Int’l Minerals to have 4 gold-silver projects at feasibility stage in 2012

International Minerals (IMZ-T) has completed a positive feasibility study for its 40% owned Inmaculada underground gold-silver project in southern Peru, where it anticipates annual gold and silver production totalling 194,000 oz. gold-equivalent starting in December 2013.

The study comes close on the heels of a positive preliminary economic assessment (PEA) for the company’s 100% owned Converse gold project in northern Nevada, released on Dec. 19, 2011. That study outlined a 160,000-oz.-per-year open-pit gold mine with an expected life of 14 years, with a full feasibility study for Converse anticipated to commence later this year.

A third feasibility study for International Minerals’ 100% owned Goldfield gold project in southern Nevada is expected to be released by mid-2012. A PEA for Goldfield completed in 2007 by the project’s previous owner, Metallic Ventures (which International Minerals acquired in 2010), outlined a 50,000-oz.-per-year open-pit gold operation.

Lastly, the company’s former flagship gold-silver project, Rio Blanco, in Ecuador, is also at the feasibility stage. International Minerals first completed the study in 2006, and updated it in 2009, but is still awaiting crucial permits and agreements with the government following the suspension of all mining permits in the country in 2008. Although it is one of only three mining companies currently negotiating production contracts with the Ecuador’s socialist government, deadlines have been repeatedly pushed back with no clear end in sight.

International Minerals’ latest feasibility study for Inmaculada outlines a 3,500-tonne-per-day underground operation mining ore from estimated proven and probable mineral reserves of 7.8 million tonnes averaging 3.4 grams gold per tonne and 120 grams silver per tonne. The company and 60% joint venture partner/operator Hochschild Mining (HOC-L) expect to pour 124,000 oz. gold and 4.2 million oz. silver from the mine each year over an initial seven-year mine life. Roughly 49,600 oz. gold and 1.68 million oz. silver each year would be attributable to International Minerals.

The feasibility study calculates a pretax net present value for the project of $181 million using a 5% discount rate, $1,100 per oz. gold and $18 per oz. silver. Initial capital costs total $315 million, with Hochschild required to contribute the first $100 million toward feasibility study costs and project development (it has spent $11.5 million so far). Subsequent costs will be funded 60% by Hochschild and 40% by International Minerals.

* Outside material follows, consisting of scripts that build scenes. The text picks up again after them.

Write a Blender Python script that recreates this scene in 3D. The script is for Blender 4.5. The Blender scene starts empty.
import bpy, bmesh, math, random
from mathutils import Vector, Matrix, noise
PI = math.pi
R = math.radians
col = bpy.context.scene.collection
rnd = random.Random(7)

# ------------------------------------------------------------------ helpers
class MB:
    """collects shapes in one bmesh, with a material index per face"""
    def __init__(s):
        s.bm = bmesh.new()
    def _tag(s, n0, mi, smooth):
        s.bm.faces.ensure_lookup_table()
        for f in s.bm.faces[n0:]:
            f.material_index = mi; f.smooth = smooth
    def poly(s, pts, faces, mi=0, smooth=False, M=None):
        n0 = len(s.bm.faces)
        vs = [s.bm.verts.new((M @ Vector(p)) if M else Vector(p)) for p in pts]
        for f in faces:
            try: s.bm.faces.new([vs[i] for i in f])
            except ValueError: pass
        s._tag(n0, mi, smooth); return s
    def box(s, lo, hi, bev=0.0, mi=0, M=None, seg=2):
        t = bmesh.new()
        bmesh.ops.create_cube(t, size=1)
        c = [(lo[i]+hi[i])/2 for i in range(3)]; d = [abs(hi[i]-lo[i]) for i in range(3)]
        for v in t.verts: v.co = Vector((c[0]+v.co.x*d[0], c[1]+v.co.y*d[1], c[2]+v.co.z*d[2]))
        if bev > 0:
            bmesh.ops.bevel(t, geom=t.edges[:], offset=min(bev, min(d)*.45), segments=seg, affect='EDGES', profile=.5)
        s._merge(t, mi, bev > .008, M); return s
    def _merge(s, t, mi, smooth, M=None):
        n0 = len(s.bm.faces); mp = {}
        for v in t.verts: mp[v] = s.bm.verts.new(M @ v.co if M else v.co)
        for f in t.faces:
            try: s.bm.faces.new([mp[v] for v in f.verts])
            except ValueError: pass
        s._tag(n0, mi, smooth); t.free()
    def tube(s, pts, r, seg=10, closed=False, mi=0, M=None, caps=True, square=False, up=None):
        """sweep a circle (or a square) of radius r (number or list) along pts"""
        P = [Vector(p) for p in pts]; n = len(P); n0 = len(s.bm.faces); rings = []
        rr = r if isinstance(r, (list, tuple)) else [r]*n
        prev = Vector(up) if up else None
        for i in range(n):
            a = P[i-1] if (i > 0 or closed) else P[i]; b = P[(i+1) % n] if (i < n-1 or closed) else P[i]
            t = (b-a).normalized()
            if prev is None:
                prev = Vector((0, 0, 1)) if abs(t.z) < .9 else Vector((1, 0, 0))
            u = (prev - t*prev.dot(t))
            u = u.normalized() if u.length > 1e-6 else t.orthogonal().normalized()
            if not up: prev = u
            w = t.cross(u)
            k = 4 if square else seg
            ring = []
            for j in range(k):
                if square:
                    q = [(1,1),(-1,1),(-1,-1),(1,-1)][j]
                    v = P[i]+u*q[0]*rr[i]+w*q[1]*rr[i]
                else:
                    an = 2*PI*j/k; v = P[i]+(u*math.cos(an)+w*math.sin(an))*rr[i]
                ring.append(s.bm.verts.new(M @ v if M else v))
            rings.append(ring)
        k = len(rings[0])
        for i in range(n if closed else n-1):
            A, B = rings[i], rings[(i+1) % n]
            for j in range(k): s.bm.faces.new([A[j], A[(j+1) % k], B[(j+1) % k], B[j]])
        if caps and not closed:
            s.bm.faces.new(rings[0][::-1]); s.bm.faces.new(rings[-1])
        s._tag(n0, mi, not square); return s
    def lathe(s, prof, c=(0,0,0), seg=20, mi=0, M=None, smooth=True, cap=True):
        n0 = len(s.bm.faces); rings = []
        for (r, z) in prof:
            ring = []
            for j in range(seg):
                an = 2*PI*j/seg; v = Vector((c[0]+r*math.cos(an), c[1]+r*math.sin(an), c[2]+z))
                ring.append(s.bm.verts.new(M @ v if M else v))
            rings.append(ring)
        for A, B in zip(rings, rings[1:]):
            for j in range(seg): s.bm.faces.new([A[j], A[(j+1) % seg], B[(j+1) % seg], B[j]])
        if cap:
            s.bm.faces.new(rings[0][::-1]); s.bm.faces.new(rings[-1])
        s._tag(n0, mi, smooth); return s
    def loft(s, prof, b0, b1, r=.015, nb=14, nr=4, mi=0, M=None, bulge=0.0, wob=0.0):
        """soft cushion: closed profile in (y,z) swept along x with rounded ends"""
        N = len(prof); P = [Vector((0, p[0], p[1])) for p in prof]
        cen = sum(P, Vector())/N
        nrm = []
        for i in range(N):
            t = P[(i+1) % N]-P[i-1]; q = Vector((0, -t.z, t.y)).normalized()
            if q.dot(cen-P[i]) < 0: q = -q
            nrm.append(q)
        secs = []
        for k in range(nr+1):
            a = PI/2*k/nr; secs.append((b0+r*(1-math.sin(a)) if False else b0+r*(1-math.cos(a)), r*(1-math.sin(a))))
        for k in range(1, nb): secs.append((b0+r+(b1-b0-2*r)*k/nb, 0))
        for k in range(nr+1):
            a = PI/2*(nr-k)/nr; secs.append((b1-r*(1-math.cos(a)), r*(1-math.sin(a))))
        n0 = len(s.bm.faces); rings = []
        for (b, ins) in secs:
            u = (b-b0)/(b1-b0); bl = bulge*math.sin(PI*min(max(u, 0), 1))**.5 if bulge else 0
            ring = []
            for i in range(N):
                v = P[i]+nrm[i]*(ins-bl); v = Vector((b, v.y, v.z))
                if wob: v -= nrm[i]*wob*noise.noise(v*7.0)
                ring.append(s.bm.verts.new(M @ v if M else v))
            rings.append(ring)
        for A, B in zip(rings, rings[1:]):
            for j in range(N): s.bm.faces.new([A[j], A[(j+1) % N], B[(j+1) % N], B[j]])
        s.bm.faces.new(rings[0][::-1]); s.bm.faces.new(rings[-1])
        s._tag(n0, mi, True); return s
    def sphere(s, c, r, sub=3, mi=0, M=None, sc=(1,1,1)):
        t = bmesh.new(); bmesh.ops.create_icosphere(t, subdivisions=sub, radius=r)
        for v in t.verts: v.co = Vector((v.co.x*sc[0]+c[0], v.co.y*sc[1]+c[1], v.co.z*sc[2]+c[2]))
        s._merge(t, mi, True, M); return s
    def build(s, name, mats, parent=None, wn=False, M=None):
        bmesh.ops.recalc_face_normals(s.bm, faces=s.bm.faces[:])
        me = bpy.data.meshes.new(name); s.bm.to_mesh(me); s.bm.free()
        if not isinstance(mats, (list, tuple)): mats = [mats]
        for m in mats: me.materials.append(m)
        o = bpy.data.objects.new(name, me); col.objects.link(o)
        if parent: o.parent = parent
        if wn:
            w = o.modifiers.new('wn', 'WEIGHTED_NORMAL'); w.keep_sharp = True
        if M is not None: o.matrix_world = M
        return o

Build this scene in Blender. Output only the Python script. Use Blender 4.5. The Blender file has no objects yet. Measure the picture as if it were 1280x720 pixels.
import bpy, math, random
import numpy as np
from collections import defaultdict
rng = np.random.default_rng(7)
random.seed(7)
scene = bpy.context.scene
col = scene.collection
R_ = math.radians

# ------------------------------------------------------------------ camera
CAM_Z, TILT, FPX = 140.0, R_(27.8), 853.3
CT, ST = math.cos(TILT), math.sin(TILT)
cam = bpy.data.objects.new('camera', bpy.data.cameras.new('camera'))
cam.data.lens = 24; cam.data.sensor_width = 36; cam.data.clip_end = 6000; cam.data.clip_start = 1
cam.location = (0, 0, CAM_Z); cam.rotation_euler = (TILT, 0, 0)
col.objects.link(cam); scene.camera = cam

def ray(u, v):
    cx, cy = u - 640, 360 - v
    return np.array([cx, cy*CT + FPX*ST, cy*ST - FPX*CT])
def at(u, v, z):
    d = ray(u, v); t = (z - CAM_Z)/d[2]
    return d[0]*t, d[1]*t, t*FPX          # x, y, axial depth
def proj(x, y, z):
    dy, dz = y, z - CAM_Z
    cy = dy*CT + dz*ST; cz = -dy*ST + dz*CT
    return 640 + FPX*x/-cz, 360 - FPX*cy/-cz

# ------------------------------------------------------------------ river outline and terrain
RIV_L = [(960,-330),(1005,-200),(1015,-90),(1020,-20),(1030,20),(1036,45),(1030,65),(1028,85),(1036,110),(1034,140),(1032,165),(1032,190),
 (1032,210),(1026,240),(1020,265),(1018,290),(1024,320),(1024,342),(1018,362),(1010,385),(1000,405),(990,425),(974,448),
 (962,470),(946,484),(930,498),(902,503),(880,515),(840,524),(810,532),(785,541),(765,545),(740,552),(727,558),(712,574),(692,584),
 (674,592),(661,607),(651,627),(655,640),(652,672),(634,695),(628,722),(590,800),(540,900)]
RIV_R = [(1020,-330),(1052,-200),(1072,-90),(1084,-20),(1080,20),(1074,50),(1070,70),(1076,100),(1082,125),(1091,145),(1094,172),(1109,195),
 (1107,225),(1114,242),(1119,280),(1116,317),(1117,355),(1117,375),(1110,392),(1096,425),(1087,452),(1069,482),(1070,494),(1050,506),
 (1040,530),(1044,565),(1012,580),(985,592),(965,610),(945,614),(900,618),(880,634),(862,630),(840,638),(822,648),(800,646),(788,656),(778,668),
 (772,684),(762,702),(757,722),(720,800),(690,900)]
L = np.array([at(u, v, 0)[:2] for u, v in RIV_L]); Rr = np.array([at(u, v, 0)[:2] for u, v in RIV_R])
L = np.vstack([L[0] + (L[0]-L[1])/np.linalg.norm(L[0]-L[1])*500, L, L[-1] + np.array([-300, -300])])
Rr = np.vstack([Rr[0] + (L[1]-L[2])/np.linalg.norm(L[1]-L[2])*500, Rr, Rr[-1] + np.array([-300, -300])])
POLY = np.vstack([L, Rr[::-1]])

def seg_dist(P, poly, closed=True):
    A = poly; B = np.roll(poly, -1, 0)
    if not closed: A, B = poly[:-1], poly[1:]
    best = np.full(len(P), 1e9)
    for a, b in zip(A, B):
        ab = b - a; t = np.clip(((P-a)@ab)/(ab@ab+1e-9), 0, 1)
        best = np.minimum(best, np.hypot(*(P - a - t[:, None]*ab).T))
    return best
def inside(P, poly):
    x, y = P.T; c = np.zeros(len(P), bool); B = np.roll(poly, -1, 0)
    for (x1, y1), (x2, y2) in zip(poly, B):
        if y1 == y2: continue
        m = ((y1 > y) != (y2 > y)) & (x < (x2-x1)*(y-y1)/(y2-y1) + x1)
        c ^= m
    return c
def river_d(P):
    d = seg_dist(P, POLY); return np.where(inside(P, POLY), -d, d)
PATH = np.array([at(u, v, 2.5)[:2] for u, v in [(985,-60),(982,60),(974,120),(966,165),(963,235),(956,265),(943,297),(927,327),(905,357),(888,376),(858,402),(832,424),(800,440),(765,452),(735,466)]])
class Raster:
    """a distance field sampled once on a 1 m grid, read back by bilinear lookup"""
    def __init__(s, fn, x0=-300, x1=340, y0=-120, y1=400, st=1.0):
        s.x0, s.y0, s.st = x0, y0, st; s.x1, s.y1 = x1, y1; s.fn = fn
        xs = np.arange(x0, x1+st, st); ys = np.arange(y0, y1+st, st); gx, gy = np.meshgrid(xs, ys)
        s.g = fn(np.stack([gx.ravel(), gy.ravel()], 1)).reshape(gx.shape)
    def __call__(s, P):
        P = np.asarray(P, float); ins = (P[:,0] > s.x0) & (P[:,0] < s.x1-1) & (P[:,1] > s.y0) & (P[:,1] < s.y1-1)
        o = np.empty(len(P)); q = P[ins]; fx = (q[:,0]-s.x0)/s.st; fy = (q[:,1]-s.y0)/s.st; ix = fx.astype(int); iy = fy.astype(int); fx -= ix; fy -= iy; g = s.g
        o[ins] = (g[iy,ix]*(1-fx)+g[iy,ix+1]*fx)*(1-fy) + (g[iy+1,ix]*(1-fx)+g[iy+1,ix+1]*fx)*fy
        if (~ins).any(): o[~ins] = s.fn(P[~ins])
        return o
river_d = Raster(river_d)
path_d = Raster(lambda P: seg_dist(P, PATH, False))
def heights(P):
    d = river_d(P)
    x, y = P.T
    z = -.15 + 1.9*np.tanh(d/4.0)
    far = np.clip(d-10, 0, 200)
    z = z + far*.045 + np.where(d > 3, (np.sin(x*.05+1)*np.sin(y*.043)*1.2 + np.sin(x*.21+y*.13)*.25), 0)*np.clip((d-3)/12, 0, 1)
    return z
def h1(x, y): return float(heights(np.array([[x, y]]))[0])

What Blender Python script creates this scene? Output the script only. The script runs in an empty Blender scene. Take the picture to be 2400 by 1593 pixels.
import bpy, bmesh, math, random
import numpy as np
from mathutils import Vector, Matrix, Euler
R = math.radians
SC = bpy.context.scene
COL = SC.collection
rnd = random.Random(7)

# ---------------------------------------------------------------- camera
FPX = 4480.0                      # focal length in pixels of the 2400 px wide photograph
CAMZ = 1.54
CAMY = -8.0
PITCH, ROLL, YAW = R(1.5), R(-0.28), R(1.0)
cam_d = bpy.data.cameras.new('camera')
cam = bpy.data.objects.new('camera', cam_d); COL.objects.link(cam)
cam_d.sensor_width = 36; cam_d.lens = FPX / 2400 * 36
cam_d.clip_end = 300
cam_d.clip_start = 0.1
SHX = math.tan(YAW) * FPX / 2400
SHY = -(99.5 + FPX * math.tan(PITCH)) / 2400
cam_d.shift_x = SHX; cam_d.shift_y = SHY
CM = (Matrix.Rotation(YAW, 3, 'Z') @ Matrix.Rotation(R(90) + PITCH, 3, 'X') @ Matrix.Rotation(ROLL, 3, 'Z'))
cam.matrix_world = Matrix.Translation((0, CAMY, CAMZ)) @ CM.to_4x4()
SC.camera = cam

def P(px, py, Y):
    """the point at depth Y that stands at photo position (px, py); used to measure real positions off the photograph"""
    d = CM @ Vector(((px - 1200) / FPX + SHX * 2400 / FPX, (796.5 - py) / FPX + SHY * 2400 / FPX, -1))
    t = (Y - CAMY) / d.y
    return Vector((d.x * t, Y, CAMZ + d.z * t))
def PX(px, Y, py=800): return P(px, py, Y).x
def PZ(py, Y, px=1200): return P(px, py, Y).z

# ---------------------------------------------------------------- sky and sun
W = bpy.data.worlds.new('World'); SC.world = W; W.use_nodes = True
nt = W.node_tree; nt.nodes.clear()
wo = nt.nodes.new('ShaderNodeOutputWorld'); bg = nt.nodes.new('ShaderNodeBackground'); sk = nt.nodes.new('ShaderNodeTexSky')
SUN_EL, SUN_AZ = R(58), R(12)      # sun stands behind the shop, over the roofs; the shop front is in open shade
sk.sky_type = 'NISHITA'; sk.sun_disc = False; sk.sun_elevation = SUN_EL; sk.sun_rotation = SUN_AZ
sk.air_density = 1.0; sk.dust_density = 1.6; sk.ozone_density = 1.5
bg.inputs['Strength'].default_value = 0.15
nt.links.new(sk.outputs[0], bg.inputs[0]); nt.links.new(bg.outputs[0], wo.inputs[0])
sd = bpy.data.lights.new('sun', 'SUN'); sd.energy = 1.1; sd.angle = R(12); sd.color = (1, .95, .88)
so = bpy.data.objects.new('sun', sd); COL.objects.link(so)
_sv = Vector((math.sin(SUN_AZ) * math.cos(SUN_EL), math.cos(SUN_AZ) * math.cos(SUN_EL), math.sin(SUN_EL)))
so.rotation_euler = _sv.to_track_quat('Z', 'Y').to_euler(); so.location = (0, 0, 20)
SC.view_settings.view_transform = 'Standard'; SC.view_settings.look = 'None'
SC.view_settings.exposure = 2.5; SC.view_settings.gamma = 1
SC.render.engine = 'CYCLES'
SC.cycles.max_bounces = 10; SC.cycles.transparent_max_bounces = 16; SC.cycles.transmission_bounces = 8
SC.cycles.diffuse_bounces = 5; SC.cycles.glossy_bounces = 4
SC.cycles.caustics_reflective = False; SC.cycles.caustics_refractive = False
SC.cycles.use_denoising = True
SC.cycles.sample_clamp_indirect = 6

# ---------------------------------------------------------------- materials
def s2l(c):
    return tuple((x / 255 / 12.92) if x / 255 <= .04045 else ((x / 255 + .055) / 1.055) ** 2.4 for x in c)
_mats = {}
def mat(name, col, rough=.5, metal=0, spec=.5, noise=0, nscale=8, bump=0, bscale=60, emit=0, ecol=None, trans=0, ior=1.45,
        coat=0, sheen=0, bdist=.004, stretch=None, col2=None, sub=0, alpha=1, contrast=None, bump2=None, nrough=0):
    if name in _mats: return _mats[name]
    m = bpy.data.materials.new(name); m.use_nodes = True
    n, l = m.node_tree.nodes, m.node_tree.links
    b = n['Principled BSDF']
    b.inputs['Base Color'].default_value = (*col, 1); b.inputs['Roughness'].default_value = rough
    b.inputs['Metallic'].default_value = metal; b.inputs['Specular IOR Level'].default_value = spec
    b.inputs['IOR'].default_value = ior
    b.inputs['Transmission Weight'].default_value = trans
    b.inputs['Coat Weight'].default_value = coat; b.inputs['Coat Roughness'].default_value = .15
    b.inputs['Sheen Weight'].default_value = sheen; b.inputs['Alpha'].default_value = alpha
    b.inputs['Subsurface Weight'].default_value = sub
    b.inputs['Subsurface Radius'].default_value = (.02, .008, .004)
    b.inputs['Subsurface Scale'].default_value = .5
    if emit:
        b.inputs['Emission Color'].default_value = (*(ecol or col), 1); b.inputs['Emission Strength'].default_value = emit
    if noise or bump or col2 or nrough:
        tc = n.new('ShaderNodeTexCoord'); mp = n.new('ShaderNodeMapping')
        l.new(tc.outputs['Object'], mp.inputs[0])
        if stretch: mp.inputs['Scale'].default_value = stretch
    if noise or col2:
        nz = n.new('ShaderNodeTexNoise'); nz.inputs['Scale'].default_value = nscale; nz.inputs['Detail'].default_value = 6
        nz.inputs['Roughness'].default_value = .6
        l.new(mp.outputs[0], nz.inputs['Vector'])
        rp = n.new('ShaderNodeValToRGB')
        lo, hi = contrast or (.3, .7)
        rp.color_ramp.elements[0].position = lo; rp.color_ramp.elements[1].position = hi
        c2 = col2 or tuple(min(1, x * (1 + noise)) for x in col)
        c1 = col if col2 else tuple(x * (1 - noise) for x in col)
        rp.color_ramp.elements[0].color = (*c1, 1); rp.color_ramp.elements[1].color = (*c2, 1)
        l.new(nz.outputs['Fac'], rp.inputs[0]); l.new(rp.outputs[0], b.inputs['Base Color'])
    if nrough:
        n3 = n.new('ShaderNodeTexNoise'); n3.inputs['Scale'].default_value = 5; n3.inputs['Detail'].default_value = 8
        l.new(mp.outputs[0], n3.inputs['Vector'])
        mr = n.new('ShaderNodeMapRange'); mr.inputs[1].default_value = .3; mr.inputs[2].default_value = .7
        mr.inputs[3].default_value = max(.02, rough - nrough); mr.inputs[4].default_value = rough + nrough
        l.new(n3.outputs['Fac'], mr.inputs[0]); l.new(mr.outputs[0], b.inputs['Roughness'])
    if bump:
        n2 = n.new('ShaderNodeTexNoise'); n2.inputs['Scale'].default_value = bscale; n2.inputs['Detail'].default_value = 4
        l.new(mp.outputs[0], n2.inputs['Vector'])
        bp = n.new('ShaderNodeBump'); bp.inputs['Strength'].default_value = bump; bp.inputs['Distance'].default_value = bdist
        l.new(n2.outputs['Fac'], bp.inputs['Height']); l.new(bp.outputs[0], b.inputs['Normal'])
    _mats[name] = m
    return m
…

The two companies partnered up to fast-track Inmaculada in late 2010 following a similar and successful joint venture at the Pallancata silver mine 25 km to the north. International Minerals has a 40% stake in the mine, which began production in 2007 and is now the world’s fifth largest primary silver mine. International Minerals earned $14.9 million from its stake last quarter, and has received nearly $100 million since production began.

The company also holds a profitable royalty on Barrick Gold‘s (ABX-T, ABX-N) Ruby Hill gold mine in Nevada, providing $1.2 million in royalty revenues last quarter.

The interests have helped strengthen International Minerals’ balance sheet to its strongest ever position, with cash and cash equivalents increasing to a record $97.9 million as of Sept. 30 2011.

According to data compiled by the Financial Times, five analysts currently cover the company with three saying hold, one rating it outperform and another recommending it as a buy. Adam Graf, an analyst at investment bank Dahlman Rose, has the buy rating with a $10.22 price target for the stock. He raised it from $8.26 in mid-December after the positive PEA at Converse as well as the rising gold price.

Shares of International Minerals have, however, dropped significantly over the past six to nine months, alongside those of many other mining companies. They last traded for $5.72 at presstime on Jan. 11, 2012, down from an all-time high of $8.22 in April 2011. Following the release of the Inmaculada feasibility study on Jan. 11, shares of the company slipped 5¢ at presstime.